Prevention / Action: Design a clear process for syncing all non-sales stock movements from the IMS back to SAP ECC using the correct transaction types (e.g. goods issue, goods receipt, stock transfer). Group these movements into summarised batch postings on a daily schedule to avoid performance issues. Ensure each posting from the IMS includes a source transaction reference to provide a clear audit trail for the finance team.
Misaligned fulfilment and dispatch logic
Operational impact: SAP ECC may contain complex order routing or credit block logic that is not visible to the IMS. This results in the fulfilment team picking and packing Sales Orders that should be on hold, or sending goods from the wrong location. Reversing these dispatches creates significant work for warehouse, finance, and customer service teams, particularly if Item Fulfilments and invoices have already been generated.

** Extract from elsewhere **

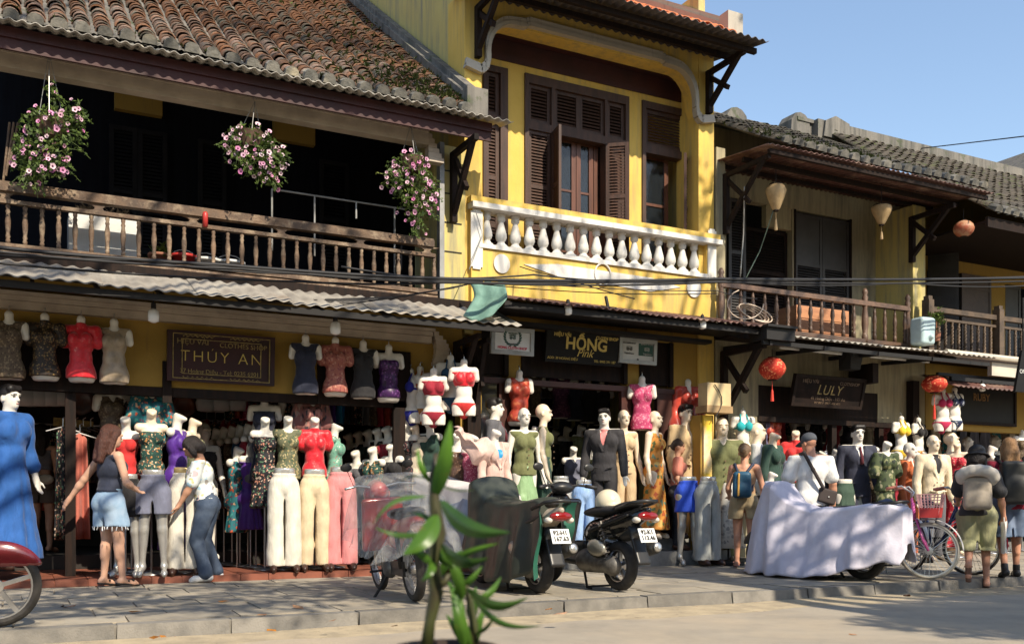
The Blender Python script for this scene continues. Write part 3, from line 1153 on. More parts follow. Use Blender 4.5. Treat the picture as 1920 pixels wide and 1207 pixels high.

Prevention / Action: The integration must have a clearly defined source of truth for the 'ready to ship' status. All blocks or holds in SAP ECC must be transmitted to the IMS to prevent dispatch. The integration should only create pickable orders in the IMS once all checks in ECC are passed, ensuring the warehouse team only works on authorised fulfillments.
Frequently asked questions
How do we decide which system is the 'source of truth' for inventory? Our finance team lives in SAP ECC, but our warehouse uses a separate inventory management system.
Typically, SAP ECC remains the financial system of record for overall stock valuation, while the Inventory Management system acts as the source of truth for real-time, location-specific availability. When a sale occurs, the IMS decrements the physical stock count immediately. This data is then reconciled with SAP ECC, ensuring procurement and financial reporting are accurate without causing overselling.
We keep overselling items and cancelling orders. Why do our stock levels in SAP ECC and the Inventory Management system drift apart?
This happens when the integration relies on slow, batch-based updates, which is a common pattern with legacy SAP ECC setups. Your Inventory Management system might register a sale instantly, but if SAP only receives an update file hours later, you can easily sell the last physical item multiple times. This forces manual data correction and creates poor customer experiences.
Can we just use standard SAP IDocs to handle inventory updates from our warehouse system?
While technically possible, relying solely on standard IDoc processing for high-frequency stock updates from a modern inventory system can be unreliable. IDocs are not always processed in the exact sequence they are received, meaning a rapid series of adjustments to the same SKU could be applied in the wrong order in SAP ECC, corrupting your inventory data.
How does the integration process customer returns to ensure stock levels are accurate in both systems?
A correctly designed integration ensures that when a return is received by the Inventory Management system, it creates a corresponding Return Delivery in SAP ECC that is explicitly linked to the original Sales Order. A common failure is for this link to be missing, which causes the update to fail in SAP. This requires manual follow-up to ensure the returned stock is correctly registered and financials are updated.